Additional public financing comes in the form of voter information packets (four per election) in which candidates who accept the spending limits can insert a one-page message, with mailing costs waived. In essence, this lets them deliver four ads to every state voter for only the cost of printing — a more substantial enticement than the broadcast-ad credits.

The divisions within the reform camp, while not as acrimonious as four years ago, remain deep — and fissures this year run within organizations as well as between them. Though the League of Women Voters’ initial July vote to oppose it was unanimous, an October move to reopen the question almost passed; on the other hand, about one-eighth of Common Cause’s board opposed endorsing the initiative. At the Center for Governmental Studies, two staffers in adjoining offices speak publicly on opposite sides.

According to a recent Field Poll, Californians are evenly split, 38-38, on the measure, with one-fourth of voters undecided. But the bulk of “no” spots has yet to hit TV screens. Weighing in heavily against the measure are some of the state’s traditional big election spenders. The California Teachers Association and the Service Employees International Union (SEIU) each ponied up about $250,000; the state Chamber of Commerce and California Business Roundtable anted five-figure sums.
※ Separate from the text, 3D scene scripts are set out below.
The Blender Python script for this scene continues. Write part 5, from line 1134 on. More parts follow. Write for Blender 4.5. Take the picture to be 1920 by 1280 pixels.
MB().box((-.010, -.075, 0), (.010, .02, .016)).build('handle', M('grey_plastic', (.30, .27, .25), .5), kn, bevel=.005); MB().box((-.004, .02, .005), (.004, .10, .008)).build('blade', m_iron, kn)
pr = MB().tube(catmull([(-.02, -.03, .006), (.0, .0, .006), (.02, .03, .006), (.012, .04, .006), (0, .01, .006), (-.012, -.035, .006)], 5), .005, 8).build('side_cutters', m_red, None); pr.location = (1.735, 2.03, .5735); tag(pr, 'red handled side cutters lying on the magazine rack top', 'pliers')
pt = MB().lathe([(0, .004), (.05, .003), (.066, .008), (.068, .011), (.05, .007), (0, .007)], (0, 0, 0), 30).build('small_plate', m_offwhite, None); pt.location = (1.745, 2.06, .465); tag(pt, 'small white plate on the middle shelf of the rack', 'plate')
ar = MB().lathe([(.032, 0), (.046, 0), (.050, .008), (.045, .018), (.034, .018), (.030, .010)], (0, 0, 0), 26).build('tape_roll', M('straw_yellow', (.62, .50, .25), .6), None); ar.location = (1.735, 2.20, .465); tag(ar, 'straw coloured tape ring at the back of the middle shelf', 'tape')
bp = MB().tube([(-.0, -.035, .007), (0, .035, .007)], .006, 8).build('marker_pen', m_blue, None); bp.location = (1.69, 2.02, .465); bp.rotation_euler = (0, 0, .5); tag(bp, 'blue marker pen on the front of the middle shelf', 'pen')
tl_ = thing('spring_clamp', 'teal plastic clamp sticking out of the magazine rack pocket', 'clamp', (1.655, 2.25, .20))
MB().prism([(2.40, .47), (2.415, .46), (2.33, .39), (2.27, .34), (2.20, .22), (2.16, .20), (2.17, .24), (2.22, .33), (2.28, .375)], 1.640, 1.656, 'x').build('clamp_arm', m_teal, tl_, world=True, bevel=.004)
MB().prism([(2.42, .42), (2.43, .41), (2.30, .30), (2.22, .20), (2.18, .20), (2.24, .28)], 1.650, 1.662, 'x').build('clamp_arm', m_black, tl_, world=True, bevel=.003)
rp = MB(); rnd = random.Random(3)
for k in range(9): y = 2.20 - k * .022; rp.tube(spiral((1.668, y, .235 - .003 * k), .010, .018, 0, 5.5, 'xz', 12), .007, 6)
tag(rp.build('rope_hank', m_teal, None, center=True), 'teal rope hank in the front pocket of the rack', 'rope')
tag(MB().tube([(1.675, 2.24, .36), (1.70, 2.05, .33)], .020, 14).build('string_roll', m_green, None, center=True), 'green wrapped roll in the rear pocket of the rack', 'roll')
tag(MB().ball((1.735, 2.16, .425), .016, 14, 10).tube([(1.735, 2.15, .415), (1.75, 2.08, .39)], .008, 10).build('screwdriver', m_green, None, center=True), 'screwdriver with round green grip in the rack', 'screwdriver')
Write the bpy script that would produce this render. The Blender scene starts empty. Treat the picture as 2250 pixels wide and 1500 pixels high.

With few organizations lining up in Proposition 25’s favor, the chances of its winning are in doubt. Unz says he’s considering throwing more of his own cash into the fray, but adds, “It’s unreasonable for one person to have to finance campaign-finance reform.”

Some reformers are willing to take a pass this year, looking ahead to a more thorough approach. “Our ultimate goal is complete public financing of all campaigns, coupled with free airtime for candidates and initiatives,” says Cliff Tasner of Americans for Democratic Action, which is neutral on the measure. “If we create an even playing field in which a wide range of viewpoints engage in a lively debate, we’ll inspire more people to participate. Proposition 25 is too meager, but we’re eager to campaign for public financing that works.”